Buttons in Storyline
Any element in Storyline that has been given a When user clicks trigger will be structurally recognized as a button*. So, if you're describing such an element to learners, describe it as a button to match how screen readers and other assistive technologies will interpret it; if you instead call it a link, these users may become confused or fail to recognize the element.
*The one exception to this is that properly-created links will present, in the Triggers pane, as When user clicks triggers.
Insert > Button
While many elements in Storyline can be turned into a button by applying a When user clicks trigger, Storyline also offers a category of elements it specifically calls "buttons." These can be added through the Button menu in the Insert ribbon.
While these buttons offer certain unique advantages, such as the ability to include icons, they also have other unique characteristics it's worth being aware of, some of which are accessibility related:
- Buttons are automatically pre-populated with multiple, built-in states, such as Hover, Down, Visited and Disabled; if you do not want learners to encounter certain of those states, you must manually delete them
- Those states will be pre-populated with alt text that differs from the button's base alt text — that is, its alt text when viewed outside of Edit States mode; this means:
- Changing the button's base alt text may not automatically change the alt text for the pre-populated states, as once a state has been given different alt text than the element's base alt text (even if it simply starts with different alt text), the two alt text fields will often remain permanently disconnected
- You will likely have to manually assign and maintain the alt text for each pre-populated state
- Two exceptions:
- Even though a button's base alt text and Normal state alt text may appear different at first, they are likely not disconnected and cannot be disconnected (except in certain older versions of Storyline)

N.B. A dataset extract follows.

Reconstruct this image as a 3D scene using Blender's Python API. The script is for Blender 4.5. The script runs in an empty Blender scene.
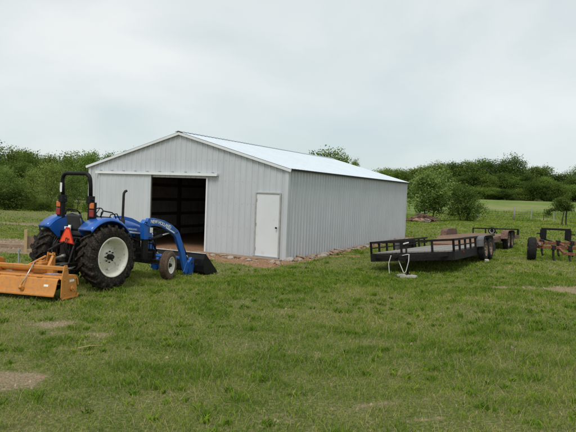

- If you give a button button text before editing its base alt text or a state's alt text, the button text will automatically be assigned as the button's base alt text and alt text for each button state
- While the following behavior has not yet been observed or reported with the newest version of Storyline, with past Storyline versions, it has been observed that the built-in states — particularly Selected and Visited — created inexplicable conflicts with other accessibility related programming, where buttons would not reliably enter the correct states or convey the correct alt text
Bottom line: if you use these buttons, make sure to check each state's alt text and thoroughly test the end product.
If you do not need button icons, consider using shapes instead, as the issues described above have not been observed or reported with using shapes as buttons.